Poem for a Childhood Dream is a performative and poetic piece that seeks to reactivate the childhood game STOP! as an act of geographic imagination and emotional repair.
Inspired by memories of my mother, Elsa, who grew up in a small village in central Mexico, the performance centers on a seemingly simple anecdote: as a child, my mother would play STOP! with her best friend, Lilia. In the game, each girl would choose a country or city and write it in chalk inside a section of a large circle drawn on the ground. Lilia always chose Alaska, and my mother was always “Helsinki,” which in Spanish sounded like Elsinki, thus transforming a distant city in Northern Europe into an extension of her own name and longing.

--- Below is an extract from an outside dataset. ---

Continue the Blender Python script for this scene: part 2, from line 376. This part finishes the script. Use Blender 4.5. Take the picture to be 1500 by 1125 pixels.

My mother dreamed of becoming a flight attendant and traveling the world, but her aspirations were cut short by her circumstances: a working-class family and a conservative, patriarchal environment. She was not allowed to leave Mexico and thus never visited Helsinki. I, her daughter—of a different generation and with the same name—now arrive in Helsinki through poetry.
This performance is both an intimate and political homage: a way to fulfill, through a poetic act, the journey my mother never made. By playing STOP with other women, the public, and my friends in a public space in Helsinki—and by assuming the role of “Helsinki” opposite another player named “Alaska,”—the game becomes a geographic ritual that questions the boundaries between childhood, desire, class, gender, and territory.
Conceptual Framework
Poem for a Childhood Dream explores play as a symbolic device to activate territory—territory as dreamed, imagined, denied, and reclaimed. The chalk circle—part map, part battleground, part wheel of fate—becomes the stage for an intergenerational meditation on what was denied to us and what can still be transformed.
The piece is also a gesture toward symbolic reconciliation with my mother. Our relationship has been shaped by deep differences, especially my need to rebel against the restrictions she internalized. This performance, then, is also a poem written between conflict and affection, between confrontation and tenderness.